Beijing Coma

Do you live in China? GO READ THIS BOOK. Do you study Chinese? READ THIS BOOK. Do you have any interest whatsoever in China? READ. THE BOOK. NOW. Do you like powerful literature which touches deep and difficult questions? READ IT. 

As for everyone else – READ IT TOO. Though the wow factor is def increased the more you know about recent Chinese history/society/politics etc, it is a universal novel, and must become a classic.

The online reviews don’t do it justice. Though the author Ma Jian’s interview.Is more interesting. There’s no need for a long synopsis. This is the life of a young man, told from his comatose self after he is shot in the head on 4th June 1989 at Tiananmen Square. We flash between his current life trapped motionless inside his body as China changes, and relieving the time before, with most action happening in the last few weeks of the protests, before the clampdown. 

Pic from TAM

Pic from TAM

What makes this book an epic though, is the way it (reasonably) seemlessly combines three major elements of good literature. 

– it is effortlessly wellwritten and fascinating down to tiny details  

– small physical things are used to stir big ideas. most obvious is the interplay between a man who can control his mind but not his body, and the changing country/world that surrounds him. but the book drips in history, philosophy, big questions, in a way that reverberates far beyond Chinese politics (though obviously this is the sharpest focus)

–  despite this, it is down to earth (and very often literally down to shite), and seems very real. the research is meticulous, and Ma Jian was a first-hand participator himself. This is of course a hugely emotive event, which had massive implications for the course of China’s recent history. Yet the temptation to romanticise is avoided at every turn. they are ordinary students who become protagonists in extraordinary circumstances, infighting self-appointed defenders of abstract nouns which no-one fully understands. we are not allowed to forget this. 

Book cover. It's long but gets better and better the further through you are.

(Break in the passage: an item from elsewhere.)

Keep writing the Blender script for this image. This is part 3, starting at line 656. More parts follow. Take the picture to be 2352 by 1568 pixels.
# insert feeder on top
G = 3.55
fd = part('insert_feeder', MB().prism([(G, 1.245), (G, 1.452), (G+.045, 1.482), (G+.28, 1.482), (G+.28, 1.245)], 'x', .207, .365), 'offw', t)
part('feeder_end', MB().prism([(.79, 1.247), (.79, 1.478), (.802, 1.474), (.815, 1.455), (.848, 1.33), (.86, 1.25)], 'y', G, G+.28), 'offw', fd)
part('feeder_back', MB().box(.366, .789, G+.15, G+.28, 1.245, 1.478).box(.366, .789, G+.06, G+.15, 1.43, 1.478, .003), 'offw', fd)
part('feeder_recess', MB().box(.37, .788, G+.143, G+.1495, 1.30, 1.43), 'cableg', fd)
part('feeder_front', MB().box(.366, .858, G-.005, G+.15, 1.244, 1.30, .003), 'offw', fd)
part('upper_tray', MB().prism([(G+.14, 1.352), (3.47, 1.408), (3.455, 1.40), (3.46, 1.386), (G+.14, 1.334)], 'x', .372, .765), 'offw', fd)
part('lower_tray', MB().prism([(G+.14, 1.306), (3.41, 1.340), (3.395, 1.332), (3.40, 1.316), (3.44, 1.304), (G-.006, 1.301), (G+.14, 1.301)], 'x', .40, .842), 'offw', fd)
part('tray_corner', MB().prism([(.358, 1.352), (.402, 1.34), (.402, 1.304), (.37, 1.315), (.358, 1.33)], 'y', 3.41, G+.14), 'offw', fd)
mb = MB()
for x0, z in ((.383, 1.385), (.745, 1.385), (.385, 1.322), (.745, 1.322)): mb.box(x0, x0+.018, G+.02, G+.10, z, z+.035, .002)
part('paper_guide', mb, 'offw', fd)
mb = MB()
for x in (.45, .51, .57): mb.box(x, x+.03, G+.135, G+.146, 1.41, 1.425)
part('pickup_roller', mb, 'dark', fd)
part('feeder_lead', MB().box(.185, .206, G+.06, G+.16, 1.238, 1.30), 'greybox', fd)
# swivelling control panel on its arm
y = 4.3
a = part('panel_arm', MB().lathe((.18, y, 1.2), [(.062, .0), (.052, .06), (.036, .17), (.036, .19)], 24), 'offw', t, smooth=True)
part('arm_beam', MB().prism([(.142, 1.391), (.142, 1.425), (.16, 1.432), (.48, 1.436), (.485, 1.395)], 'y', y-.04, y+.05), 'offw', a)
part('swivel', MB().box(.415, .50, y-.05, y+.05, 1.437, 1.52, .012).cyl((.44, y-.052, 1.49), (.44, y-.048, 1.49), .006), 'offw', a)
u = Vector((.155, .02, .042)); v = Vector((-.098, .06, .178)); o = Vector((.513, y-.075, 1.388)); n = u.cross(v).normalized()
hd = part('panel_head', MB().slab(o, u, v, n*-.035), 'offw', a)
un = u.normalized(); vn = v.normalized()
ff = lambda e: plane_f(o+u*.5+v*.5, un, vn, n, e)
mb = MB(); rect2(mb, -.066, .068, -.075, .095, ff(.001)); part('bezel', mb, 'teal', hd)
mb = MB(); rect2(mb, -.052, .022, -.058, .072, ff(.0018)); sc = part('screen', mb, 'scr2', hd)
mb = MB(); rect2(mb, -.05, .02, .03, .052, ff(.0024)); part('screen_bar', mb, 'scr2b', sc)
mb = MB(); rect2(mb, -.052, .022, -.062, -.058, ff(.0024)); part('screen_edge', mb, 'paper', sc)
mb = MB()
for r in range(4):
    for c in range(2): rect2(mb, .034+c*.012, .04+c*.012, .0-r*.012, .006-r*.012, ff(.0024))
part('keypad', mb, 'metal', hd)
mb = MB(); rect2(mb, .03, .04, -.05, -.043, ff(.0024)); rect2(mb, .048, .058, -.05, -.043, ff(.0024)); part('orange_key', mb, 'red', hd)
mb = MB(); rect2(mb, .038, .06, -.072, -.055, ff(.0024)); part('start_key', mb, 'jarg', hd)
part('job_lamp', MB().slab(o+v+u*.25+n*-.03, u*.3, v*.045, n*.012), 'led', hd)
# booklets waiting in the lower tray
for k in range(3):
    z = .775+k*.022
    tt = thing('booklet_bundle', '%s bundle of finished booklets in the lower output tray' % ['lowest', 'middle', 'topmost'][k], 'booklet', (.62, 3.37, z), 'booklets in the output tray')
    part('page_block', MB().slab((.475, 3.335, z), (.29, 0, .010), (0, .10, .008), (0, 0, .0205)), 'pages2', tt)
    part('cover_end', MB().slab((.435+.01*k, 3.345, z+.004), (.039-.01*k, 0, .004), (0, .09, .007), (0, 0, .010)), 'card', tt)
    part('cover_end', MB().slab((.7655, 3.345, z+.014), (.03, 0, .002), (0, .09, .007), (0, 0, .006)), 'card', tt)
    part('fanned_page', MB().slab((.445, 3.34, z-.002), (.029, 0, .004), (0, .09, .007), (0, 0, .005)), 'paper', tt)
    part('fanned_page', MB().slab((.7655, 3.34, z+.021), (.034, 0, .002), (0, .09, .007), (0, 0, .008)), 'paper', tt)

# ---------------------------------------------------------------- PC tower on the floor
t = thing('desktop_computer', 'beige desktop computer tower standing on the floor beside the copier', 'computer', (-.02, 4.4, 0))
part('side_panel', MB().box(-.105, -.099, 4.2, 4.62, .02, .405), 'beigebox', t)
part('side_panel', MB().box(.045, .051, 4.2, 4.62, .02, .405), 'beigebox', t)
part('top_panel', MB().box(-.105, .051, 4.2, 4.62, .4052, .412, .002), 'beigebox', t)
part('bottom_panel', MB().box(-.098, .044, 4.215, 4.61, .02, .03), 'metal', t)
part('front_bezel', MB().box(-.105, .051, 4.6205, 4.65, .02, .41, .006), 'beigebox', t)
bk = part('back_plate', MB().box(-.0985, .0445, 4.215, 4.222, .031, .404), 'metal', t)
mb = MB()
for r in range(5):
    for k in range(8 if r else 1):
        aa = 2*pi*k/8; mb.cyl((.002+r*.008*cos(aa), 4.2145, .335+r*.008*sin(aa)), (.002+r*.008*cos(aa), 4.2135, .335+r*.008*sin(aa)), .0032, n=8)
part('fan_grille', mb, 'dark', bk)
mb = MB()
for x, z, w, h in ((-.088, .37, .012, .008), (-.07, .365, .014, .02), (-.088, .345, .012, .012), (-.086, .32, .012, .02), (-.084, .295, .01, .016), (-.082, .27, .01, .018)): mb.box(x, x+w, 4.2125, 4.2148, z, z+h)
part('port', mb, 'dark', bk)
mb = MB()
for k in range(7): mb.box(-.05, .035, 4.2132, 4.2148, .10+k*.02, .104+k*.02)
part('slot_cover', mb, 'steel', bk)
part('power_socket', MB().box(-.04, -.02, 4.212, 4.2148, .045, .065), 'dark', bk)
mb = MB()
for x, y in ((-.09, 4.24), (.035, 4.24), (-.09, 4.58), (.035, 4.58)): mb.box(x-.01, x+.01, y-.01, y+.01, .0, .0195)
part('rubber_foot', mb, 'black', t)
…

From a Chinese perspective, this book is monumental. Whereas “Scar literature” has worked through much of the trauma of the cultural revolution, TAM (as chinese internet users refer to it) is still a taboo topic. (as is Falung Gong etc which is also touched on in the novel). Since anything deviating from the official line is stamped on in China, most young people either don’t know or don’t care. Ma Jian brings it kicking and squealing into the public forum, saying for the sake of the Chinese people and their history, this should not be forgotten.

But it is not just a Chinese book. Its story and ideas are applicable far beyond, from the challenge of forgetting and the twists of modern society, to simply its excellent storytelling and black black humour. Comparisons with Wild Swans are spurious, these are two very different books. I hope you will read it, give it patience and thought, and get as much out of it as I did. Apololgies though for the hyberbole. 

Btw Beijing Coma has not yet been released in Chinese – this is waiting for 6th June 2009, the 20th anniversary of the TAM crackdown. Though since it will be banned on the mainland, it’ll be interesting to see how many copies get read by the people it is most intended for.